• **Problem**:
Repeat exactly, please, the lines that begin at the start of the listing and end at the line holding "return tuple(((v/255)/12.92 if".

• **Stored data**:
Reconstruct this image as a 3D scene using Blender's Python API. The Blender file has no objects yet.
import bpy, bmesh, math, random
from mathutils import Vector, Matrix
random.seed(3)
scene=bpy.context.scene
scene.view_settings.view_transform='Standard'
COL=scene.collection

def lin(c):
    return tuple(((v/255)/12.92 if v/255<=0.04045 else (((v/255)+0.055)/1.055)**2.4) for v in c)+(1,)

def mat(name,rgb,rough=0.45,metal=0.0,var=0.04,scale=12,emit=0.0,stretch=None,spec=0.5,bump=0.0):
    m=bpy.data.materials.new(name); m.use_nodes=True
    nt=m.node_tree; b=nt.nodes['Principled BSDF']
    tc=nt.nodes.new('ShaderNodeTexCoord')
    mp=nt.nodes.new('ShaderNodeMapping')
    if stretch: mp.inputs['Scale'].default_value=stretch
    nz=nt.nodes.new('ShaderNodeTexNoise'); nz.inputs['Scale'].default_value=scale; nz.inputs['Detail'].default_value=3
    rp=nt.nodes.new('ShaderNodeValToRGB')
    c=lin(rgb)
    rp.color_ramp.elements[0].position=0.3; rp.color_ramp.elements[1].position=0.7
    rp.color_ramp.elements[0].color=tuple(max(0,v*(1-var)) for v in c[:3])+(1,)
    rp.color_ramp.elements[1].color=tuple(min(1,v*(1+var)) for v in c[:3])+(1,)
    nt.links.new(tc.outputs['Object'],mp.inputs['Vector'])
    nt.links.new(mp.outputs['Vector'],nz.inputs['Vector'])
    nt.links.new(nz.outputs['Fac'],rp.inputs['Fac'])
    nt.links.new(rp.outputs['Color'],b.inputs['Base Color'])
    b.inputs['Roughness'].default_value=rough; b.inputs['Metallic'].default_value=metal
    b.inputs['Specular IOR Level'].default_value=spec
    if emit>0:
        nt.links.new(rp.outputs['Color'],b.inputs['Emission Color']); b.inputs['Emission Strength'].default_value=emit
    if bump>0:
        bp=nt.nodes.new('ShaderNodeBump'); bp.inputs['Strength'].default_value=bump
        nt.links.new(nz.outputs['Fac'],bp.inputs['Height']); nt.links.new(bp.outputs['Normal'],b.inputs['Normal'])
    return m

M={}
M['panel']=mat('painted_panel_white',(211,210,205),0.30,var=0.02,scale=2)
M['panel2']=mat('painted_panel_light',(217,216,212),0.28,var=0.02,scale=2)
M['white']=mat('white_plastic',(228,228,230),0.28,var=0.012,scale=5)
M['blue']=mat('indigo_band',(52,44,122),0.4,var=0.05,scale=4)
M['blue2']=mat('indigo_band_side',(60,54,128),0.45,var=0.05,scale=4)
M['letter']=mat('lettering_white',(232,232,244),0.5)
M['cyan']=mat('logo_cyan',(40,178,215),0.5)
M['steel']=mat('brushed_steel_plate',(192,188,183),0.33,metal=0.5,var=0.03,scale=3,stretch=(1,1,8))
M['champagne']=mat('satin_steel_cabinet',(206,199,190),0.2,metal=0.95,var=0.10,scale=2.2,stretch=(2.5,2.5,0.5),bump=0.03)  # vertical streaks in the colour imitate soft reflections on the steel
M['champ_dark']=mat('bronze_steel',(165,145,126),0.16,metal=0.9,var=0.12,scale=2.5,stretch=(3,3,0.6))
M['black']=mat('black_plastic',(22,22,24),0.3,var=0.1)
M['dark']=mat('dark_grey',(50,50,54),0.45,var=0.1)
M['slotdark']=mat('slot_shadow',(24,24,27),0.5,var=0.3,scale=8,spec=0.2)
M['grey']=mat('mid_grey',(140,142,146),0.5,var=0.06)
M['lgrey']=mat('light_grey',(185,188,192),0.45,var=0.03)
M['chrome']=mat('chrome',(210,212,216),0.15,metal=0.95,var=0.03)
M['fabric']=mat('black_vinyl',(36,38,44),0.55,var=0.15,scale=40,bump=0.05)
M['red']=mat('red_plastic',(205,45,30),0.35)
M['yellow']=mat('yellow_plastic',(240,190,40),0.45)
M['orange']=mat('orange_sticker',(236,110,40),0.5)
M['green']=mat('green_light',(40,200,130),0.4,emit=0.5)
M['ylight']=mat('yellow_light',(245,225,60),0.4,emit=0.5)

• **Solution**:
Reconstruct this image as a 3D scene using Blender's Python API. The Blender file has no objects yet.
import bpy, bmesh, math, random
from mathutils import Vector, Matrix
random.seed(3)
scene=bpy.context.scene
scene.view_settings.view_transform='Standard'
COL=scene.collection

def lin(c):
    return tuple(((v/255)/12.92 if v/255<=0.04045 else (((v/255)+0.055)/1.055)**2.4) for v in c)+(1,)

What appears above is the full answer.